In questo contesto, l’evasore diventa il “Male Assoluto”, il nemico da stanare a ogni costo. Si arriva così alla delegittimazione del contante, contro ogni regola e contro il Diritto Naturale. Eppure, paradossalmente, l’evasore reale è il dipendente pubblico che trasferisce il proprio debito fiscale sul contribuente produttivo, il vero creatore di ricchezza: le PMI.

La ricchezza reale, fisica, nasce infatti nelle PMI, non nelle grandi imprese. Queste ultime necessitano di vendere fuori dal loro circuito e di approvvigionarsi da fornitori esterni. Il valore aggiunto non nasce al loro interno, ma da ciò che riescono a captare dall’esterno. O, alternativamente, dal potere di indurre gli Stati a creare moneta a loro favore. Le grandi imprese dipendono, dunque, sia dallo Stato sia dalle PMI.

Tutto ciò, che abbiamo già sotto gli occhi, rivela la necessità per Fondi, grandi imprese, banche e finanza di controllare gli Stati. Ecco perché gli Stati recalcitranti – Russia, paesi arabi, o altri ancora – devono essere piegati senza esitazione. Perché questo è l’ordine globale che non tollera disobbedienza.

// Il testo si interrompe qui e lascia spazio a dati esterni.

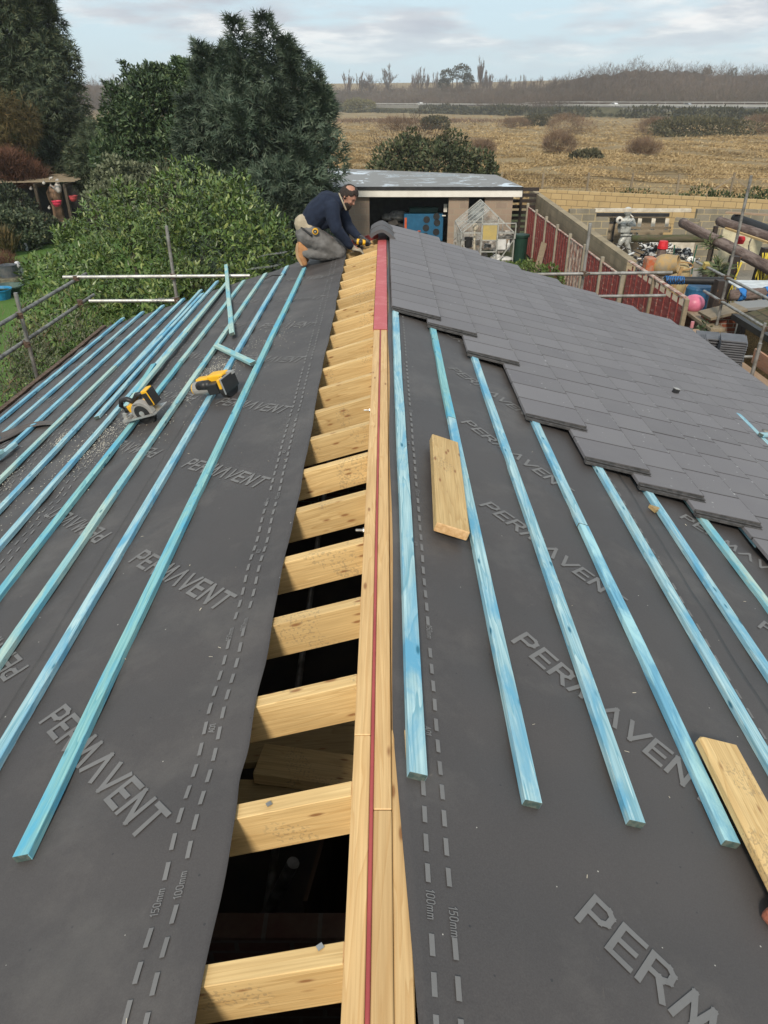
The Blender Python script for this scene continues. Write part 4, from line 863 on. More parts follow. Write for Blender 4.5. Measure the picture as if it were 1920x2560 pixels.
for i in range(2):
    mb = MB(); fence_panel(mb, (5.62, ys2[i]), (5.62, ys2[i + 1] + .06), 1.95); mb.build('panel', M['red_fence'], fences, local=False, world=Wd)
    mb = MB()
    for j in range(1, 5): mb.bar((5.6, ys2[i] + (ys2[i + 1] - ys2[i]) * j / 5, .12), (5.6, ys2[i] + (ys2[i + 1] - ys2[i]) * j / 5, 2.1), .02, .04)
    beam('top_rail', (5.62, ys2[i], 2.15), (5.62, ys2[i + 1] + .06, 2.15), .09, .03, M['worn'], fences); mb.build('battens', M['red_fence'], fences, local=False, world=Wd)
for y in (15.2, 13.36):
    mb = MB(); mb.box((5.6, y, 1.08), (.08, .08, 2.16)); bev(mb.build('post', M['old_wood'], fences, local=False, world=Wd), .008)
# ---------------------------------------------------------------- block walls of the yard
M['block_warm'] = blocks('block_warm', (.50, .37, .19), (.43, .31, .155), (.20, .15, .085), stain=(.22, .18, .10), st=(.55, .85), bh=.235, bw=.46)
M['block_grey'] = blocks('block_grey', (.27, .24, .185), (.21, .19, .145), (.42, .34, .20), stain=(.10, .095, .07), st=(.48, .72), ms=.016, bh=.235, bw=.46)
M['block_side'] = blocks('block_side', (.36, .29, .19), (.28, .23, .155), (.26, .22, .15), stain=(.14, .12, .08), st=(.45, .75), bh=.235, bw=.46)
tag(wall('far_block_wall', (6.4, 33.9), (16.5, 29.2), 0, 2.0, .22, M['block_warm']), 'long sunlit honey coloured block wall at the back of the yard', 'wall')
tag(wall('side_block_wall', (6.42, 33.75), (5.98, 17.9), 0, 2.0, .22, M['block_side']), 'grey brown block wall running behind the red fence', 'wall')
tag(wall('low_side_wall', (5.98, 17.85), (6.02, 12.0), 0, 1.75, .2, M['block_side']), 'lower concrete wall continuing behind the near red panels', 'wall')
tag(beam('wall_coping', (5.95, 17.0, 1.79), (5.95, 12.6, 1.79), .26, .06, M['old_wood']), 'old timber coping board lying on the lower concrete wall', 'board')
iw = thing('inner_block_wall', 'inner grey block wall with a wide opening beside the silver figure', 'wall', (8, 27, 0))
for (x0, x1, z1) in ((6.5, 7.45, 2.03), (7.45, 7.95, 1.75), (11.0, 15.5, 2.03), (10.3, 11.0, 1.75)): wall('wall', (x0, 27), (x1, 26.6 if x0 > 9 else 27), 0, z1, .22, M['block_grey'], iw)
M['white_wood'] = simple('white_wood', (.60, .55, .45), .7, 0, (.45, .40, .32), 5)
tag(beam('white_beam', (7.4, 26.95, 2.0), (10.75, 26.9, 2.0), .12, .11, M['white_wood']), 'long white painted beam bridging the opening in the inner wall', 'beam')
den = thing('lean_to', 'low lean-to with black rail and brown boards behind the silver figure', 'shelter', (9.1, 28, 0))
wall('back_board', (7.9, 28.6), (10.5, 28.5), 0, 1.62, .05, M['old_wood'], den); wall('black_rail', (7.85, 28.3), (10.5, 28.2), 1.62, 1.74, .1, M['black'], den)
mb = MB()
for x in (7.95, 8.25, 8.5): mb.bar((x, 28.1, 0), (x, 28.1, 1.6), .06, .06)
mb.bar((7.9, 28.1, 1.42), (8.55, 28.1, 1.42), .06, .06); mb.bar((7.9, 28.1, .8), (8.55, 28.1, .8), .06, .06); mb.build('frame', M['black'], den, local=False, world=Wd)
pal = thing('pallet', 'grey weathered wooden pallet leaning above the green log', 'pallet', (9.5, 27.6, 1.2))
for i in range(3): beam('plank', (9.25 + .5 * i, 27.55, 1.20), (9.3 + .5 * i, 27.75, 1.62), .14, .03, M['white_wood'], pal, up=(0, -1, .3))
for z in (1.22, 1.34): beam('plank', (8.95, 27.5, z), (10.4, 27.5, z), .02, .08, M['old_wood'], pal)
# ---------------------------------------------------------------- logs and pipes
def logr(name, a, b, r0, r1, mat, label, cat='log', n=18, jag=.06, up=(0, 0, 1)):
    Ln = (Vector(b) - Vector(a)).length; k = 24; V = []; Fs = []
    for i in range(k + 1):
        for j in range(n):
            t = 2 * math.pi * j / n; r = (r0 + (r1 - r0) * i / k) * (1 + jag * .5 * math.sin(3 * t + i * .35) + jag * random.uniform(-.5, .5)); V.append((Ln * i / k, r * math.cos(t), r * math.sin(t)))
    Fs = [(i * n + j, i * n + (j + 1) % n, (i + 1) * n + (j + 1) % n, (i + 1) * n + j) for i in range(k) for j in range(n)]
    mb = MB(); mb.add(V, Fs + [tuple(range(n - 1, -1, -1)), tuple(range(k * n, k * n + n))])
    return tag(link(name, mb.mesh(name, True), M[mat], None, world=frame(a, b, up)), label, cat)
def ptsD(u, v, D): return tuple(atD(u, v, D))
logr('big_log', ptsD(1703, 556, 21.5), ptsD(1990, 706, 17.0), .125, .15, 'log', 'long purplish brown log sloping down to the right, nearest of the raised logs')
logr('big_log', ptsD(1795, 552, 22.5), ptsD(1990, 618, 19.5), .13, .15, 'log', 'upper brown log with a dark patch behind the tall scaffold pole')
logr('big_log', ptsD(1835, 545, 24), ptsD(1990, 605, 21), .14, .17, 'log_black', 'black charred log topmost at the right edge')
logr('green_log', ptsD(1577, 596, 25.0), ptsD(1885, 597, 24.4), .115, .13, 'log_green', 'mossy green pointed log lying level across the yard')
logr('black_pipe', ptsD(1660, 700, 15.8), ptsD(1815, 703, 15.6), .08, .08, 'log_black', 'thick black pipe wound with blue rope behind the red fence', 'pipe', jag=.01)
logr('short_log', ptsD(1822, 738, 15.0), ptsD(1990, 728, 14.6), .11, .11, 'log', 'short cut log with blue rope above the mossy roof')
tag(beam('plank', ptsD(1812, 531, 24), ptsD(1990, 541, 23), .2, .05, M['board']), 'pale plank lying on top of the black log at the right edge', 'plank')
tag(beam('plank', ptsD(1812, 570, 22), ptsD(1930, 610, 19.5), .07, .05, M['pine']), 'thin yellow plank under the upper brown log', 'plank')
M['dark_post'] = wood('dark_post', (.05, .035, .028), (.025, .02, .018), kd=.9)
for i, (u, v0_, v1_, D) in enumerate(((1826, 640, 770, 18.0), (1790, 700, 800, 15.2), (1905, 620, 740, 18.5))):
    a = atD(u, v0_, D); tag(beam('timber_post', (a.x, D, 0), (a.x + .1, D, a.z), .22, .2, M['dark_post']), ['dark timber post holding the nearest log behind the scaffold pole', 'dark timber post under the black pipe', 'dark timber post at the right edge under the logs'][i], 'post')
M['rope_blue'] = simple('rope_blue', (.03, .20, .55), .6); M['rope_yel'] = simple('rope_yel', (.62, .48, .05), .7)
mb = MB()
a, b = atD(1660, 700, 15.8), atD(1815, 703, 15.6)
pts = [a + (b - a) * t + Vector((0, math.cos(w_), math.sin(w_))) * .086 for t, w_ in [(i / 90 * .30, i * .75) for i in range(91)]]
mb.path(pts, .009, 5); tag(mb.build('blue_rope', M['rope_blue'], smooth=True), 'blue rope coiled round the black pipe', 'rope')
mb = MB(); a, b = atD(1822, 738, 15.0), atD(1990, 728, 14.6)
for f0 in (.12, .52):
    pts = [a + (b - a) * (f0 + i / 60 * .09) + Vector((0, math.cos(i * .8), math.sin(i * .8))) * .125 for i in range(61)]; mb.path(pts, .014, 5)
tag(mb.build('blue_rope', M['rope_blue'], smooth=True), 'bright blue rope wrapped round the short cut log', 'rope')
mb = MB(); a = atD(1842, 655, 17.6)
for i in range(4): mb.path([a + Vector((.03 * i + .05 * math.sin(k * .9 + i), 0, -.16 * k)) for k in range(9)], .012, 5)
tag(mb.build('yellow_rope', M['rope_yel'], smooth=True), 'yellow rope hanging beside the dark post', 'rope')
mb = MB(); a = atD(1905, 632, 18.2)
for i in range(7): mb.path([a + Vector((.05 * i + .03 * math.sin(k * .9 + i), 0, -.11 * k)) for k in range(9)], .02, 5)
tag(mb.build('yellow_rope', M['rope_yel'], smooth=True), 'thick bunch of yellow rope at the right edge under the logs', 'rope')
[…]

Ecco svelato chi controlla davvero gli Stati e perché le politiche nazionali sembrano muoversi in sincronia, come guidate da un’unica volontà. Questo controllo è molto più stretto e preciso di quanto si creda. La convergenza tra interessi statali e finanziari è oggi assoluta.

È giunto, dunque, il momento di formulare una nuova “idea politica”, una visione consapevole da parte di chi le tasse le paga davvero: i cittadini, i lavoratori autonomi, le imprese produttive. Solo da loro può venire una risposta.